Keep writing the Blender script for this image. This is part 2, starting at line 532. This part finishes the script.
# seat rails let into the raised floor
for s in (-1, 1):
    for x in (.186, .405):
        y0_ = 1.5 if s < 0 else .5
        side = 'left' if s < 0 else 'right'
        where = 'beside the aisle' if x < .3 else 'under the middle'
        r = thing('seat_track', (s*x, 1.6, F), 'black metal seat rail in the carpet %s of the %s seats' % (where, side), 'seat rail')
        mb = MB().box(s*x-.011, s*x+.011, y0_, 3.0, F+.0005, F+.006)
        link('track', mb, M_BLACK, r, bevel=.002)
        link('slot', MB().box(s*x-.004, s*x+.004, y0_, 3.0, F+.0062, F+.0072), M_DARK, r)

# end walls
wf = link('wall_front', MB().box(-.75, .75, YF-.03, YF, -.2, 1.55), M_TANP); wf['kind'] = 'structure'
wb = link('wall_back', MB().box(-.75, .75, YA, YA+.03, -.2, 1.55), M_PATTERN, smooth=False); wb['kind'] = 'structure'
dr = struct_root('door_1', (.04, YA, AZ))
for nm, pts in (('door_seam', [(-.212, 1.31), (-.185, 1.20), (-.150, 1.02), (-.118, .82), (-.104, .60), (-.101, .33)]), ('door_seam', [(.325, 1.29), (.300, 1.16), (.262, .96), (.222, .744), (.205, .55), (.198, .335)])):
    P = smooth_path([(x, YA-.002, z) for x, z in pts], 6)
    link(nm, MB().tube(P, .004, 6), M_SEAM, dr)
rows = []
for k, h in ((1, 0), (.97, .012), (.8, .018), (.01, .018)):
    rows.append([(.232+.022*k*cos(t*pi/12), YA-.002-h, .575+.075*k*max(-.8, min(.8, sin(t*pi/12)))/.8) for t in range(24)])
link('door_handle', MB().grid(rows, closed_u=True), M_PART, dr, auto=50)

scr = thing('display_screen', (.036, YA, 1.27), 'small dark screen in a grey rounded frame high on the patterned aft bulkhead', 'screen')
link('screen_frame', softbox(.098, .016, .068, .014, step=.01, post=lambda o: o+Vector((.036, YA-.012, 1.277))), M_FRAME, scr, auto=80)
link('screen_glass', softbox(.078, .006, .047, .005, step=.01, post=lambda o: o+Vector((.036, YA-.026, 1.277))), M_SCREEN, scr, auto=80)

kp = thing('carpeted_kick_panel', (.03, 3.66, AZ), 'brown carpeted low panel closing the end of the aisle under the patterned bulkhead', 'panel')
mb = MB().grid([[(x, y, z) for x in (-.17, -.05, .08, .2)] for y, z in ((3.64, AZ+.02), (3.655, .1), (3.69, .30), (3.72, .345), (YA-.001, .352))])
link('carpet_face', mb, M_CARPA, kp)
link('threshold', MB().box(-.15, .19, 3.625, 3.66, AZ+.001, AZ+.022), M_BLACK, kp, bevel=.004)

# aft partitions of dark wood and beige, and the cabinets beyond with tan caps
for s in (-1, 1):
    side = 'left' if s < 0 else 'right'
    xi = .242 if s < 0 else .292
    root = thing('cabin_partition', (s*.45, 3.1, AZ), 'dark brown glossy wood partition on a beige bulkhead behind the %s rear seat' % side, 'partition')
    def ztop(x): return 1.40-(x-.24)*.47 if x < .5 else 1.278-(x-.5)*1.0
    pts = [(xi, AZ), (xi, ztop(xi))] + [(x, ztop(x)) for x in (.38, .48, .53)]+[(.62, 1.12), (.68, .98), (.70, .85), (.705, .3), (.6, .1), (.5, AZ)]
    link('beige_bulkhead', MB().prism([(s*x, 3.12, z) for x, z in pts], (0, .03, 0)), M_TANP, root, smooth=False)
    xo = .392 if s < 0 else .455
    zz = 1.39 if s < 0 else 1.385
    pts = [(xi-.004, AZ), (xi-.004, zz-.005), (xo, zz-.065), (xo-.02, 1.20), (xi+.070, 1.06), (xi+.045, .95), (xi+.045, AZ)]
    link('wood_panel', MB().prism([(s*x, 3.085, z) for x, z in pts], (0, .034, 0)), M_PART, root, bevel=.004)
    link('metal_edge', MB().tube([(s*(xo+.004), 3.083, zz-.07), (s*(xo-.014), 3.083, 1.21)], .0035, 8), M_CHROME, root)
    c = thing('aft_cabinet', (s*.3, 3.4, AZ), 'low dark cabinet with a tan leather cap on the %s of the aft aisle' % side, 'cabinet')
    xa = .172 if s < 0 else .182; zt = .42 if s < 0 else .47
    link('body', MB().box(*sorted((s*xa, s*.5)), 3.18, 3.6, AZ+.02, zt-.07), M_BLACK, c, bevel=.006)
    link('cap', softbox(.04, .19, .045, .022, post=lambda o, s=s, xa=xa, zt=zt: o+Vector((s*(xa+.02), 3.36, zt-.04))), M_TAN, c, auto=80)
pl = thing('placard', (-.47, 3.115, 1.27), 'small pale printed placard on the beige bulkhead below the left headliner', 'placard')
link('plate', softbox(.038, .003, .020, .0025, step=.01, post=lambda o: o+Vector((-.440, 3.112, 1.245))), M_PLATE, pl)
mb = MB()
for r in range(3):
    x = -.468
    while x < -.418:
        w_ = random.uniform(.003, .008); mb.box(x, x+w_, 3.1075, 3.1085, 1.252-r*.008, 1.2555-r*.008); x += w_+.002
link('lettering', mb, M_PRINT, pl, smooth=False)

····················

Recopy all the lines exactly as they appear.

- _ANSWER TO THIS PROBLEM_:
Keep writing the Blender script for this image. This is part 2, starting at line 532. This part finishes the script.
# seat rails let into the raised floor
for s in (-1, 1):
    for x in (.186, .405):
        y0_ = 1.5 if s < 0 else .5
        side = 'left' if s < 0 else 'right'
        where = 'beside the aisle' if x < .3 else 'under the middle'
        r = thing('seat_track', (s*x, 1.6, F), 'black metal seat rail in the carpet %s of the %s seats' % (where, side), 'seat rail')
        mb = MB().box(s*x-.011, s*x+.011, y0_, 3.0, F+.0005, F+.006)
        link('track', mb, M_BLACK, r, bevel=.002)
        link('slot', MB().box(s*x-.004, s*x+.004, y0_, 3.0, F+.0062, F+.0072), M_DARK, r)

# end walls
wf = link('wall_front', MB().box(-.75, .75, YF-.03, YF, -.2, 1.55), M_TANP); wf['kind'] = 'structure'
wb = link('wall_back', MB().box(-.75, .75, YA, YA+.03, -.2, 1.55), M_PATTERN, smooth=False); wb['kind'] = 'structure'
dr = struct_root('door_1', (.04, YA, AZ))
for nm, pts in (('door_seam', [(-.212, 1.31), (-.185, 1.20), (-.150, 1.02), (-.118, .82), (-.104, .60), (-.101, .33)]), ('door_seam', [(.325, 1.29), (.300, 1.16), (.262, .96), (.222, .744), (.205, .55), (.198, .335)])):
    P = smooth_path([(x, YA-.002, z) for x, z in pts], 6)
    link(nm, MB().tube(P, .004, 6), M_SEAM, dr)
rows = []
for k, h in ((1, 0), (.97, .012), (.8, .018), (.01, .018)):
    rows.append([(.232+.022*k*cos(t*pi/12), YA-.002-h, .575+.075*k*max(-.8, min(.8, sin(t*pi/12)))/.8) for t in range(24)])
link('door_handle', MB().grid(rows, closed_u=True), M_PART, dr, auto=50)

scr = thing('display_screen', (.036, YA, 1.27), 'small dark screen in a grey rounded frame high on the patterned aft bulkhead', 'screen')
link('screen_frame', softbox(.098, .016, .068, .014, step=.01, post=lambda o: o+Vector((.036, YA-.012, 1.277))), M_FRAME, scr, auto=80)
link('screen_glass', softbox(.078, .006, .047, .005, step=.01, post=lambda o: o+Vector((.036, YA-.026, 1.277))), M_SCREEN, scr, auto=80)

kp = thing('carpeted_kick_panel', (.03, 3.66, AZ), 'brown carpeted low panel closing the end of the aisle under the patterned bulkhead', 'panel')
mb = MB().grid([[(x, y, z) for x in (-.17, -.05, .08, .2)] for y, z in ((3.64, AZ+.02), (3.655, .1), (3.69, .30), (3.72, .345), (YA-.001, .352))])
link('carpet_face', mb, M_CARPA, kp)
link('threshold', MB().box(-.15, .19, 3.625, 3.66, AZ+.001, AZ+.022), M_BLACK, kp, bevel=.004)

# aft partitions of dark wood and beige, and the cabinets beyond with tan caps
for s in (-1, 1):
    side = 'left' if s < 0 else 'right'
    xi = .242 if s < 0 else .292
    root = thing('cabin_partition', (s*.45, 3.1, AZ), 'dark brown glossy wood partition on a beige bulkhead behind the %s rear seat' % side, 'partition')
    def ztop(x): return 1.40-(x-.24)*.47 if x < .5 else 1.278-(x-.5)*1.0
    pts = [(xi, AZ), (xi, ztop(xi))] + [(x, ztop(x)) for x in (.38, .48, .53)]+[(.62, 1.12), (.68, .98), (.70, .85), (.705, .3), (.6, .1), (.5, AZ)]
    link('beige_bulkhead', MB().prism([(s*x, 3.12, z) for x, z in pts], (0, .03, 0)), M_TANP, root, smooth=False)
    xo = .392 if s < 0 else .455
    zz = 1.39 if s < 0 else 1.385
    pts = [(xi-.004, AZ), (xi-.004, zz-.005), (xo, zz-.065), (xo-.02, 1.20), (xi+.070, 1.06), (xi+.045, .95), (xi+.045, AZ)]
    link('wood_panel', MB().prism([(s*x, 3.085, z) for x, z in pts], (0, .034, 0)), M_PART, root, bevel=.004)
    link('metal_edge', MB().tube([(s*(xo+.004), 3.083, zz-.07), (s*(xo-.014), 3.083, 1.21)], .0035, 8), M_CHROME, root)
    c = thing('aft_cabinet', (s*.3, 3.4, AZ), 'low dark cabinet with a tan leather cap on the %s of the aft aisle' % side, 'cabinet')
    xa = .172 if s < 0 else .182; zt = .42 if s < 0 else .47
    link('body', MB().box(*sorted((s*xa, s*.5)), 3.18, 3.6, AZ+.02, zt-.07), M_BLACK, c, bevel=.006)
    link('cap', softbox(.04, .19, .045, .022, post=lambda o, s=s, xa=xa, zt=zt: o+Vector((s*(xa+.02), 3.36, zt-.04))), M_TAN, c, auto=80)
pl = thing('placard', (-.47, 3.115, 1.27), 'small pale printed placard on the beige bulkhead below the left headliner', 'placard')
link('plate', softbox(.038, .003, .020, .0025, step=.01, post=lambda o: o+Vector((-.440, 3.112, 1.245))), M_PLATE, pl)
mb = MB()
for r in range(3):
    x = -.468
    while x < -.418:
        w_ = random.uniform(.003, .008); mb.box(x, x+w_, 3.1075, 3.1085, 1.252-r*.008, 1.2555-r*.008); x += w_+.002
link('lettering', mb, M_PRINT, pl, smooth=False)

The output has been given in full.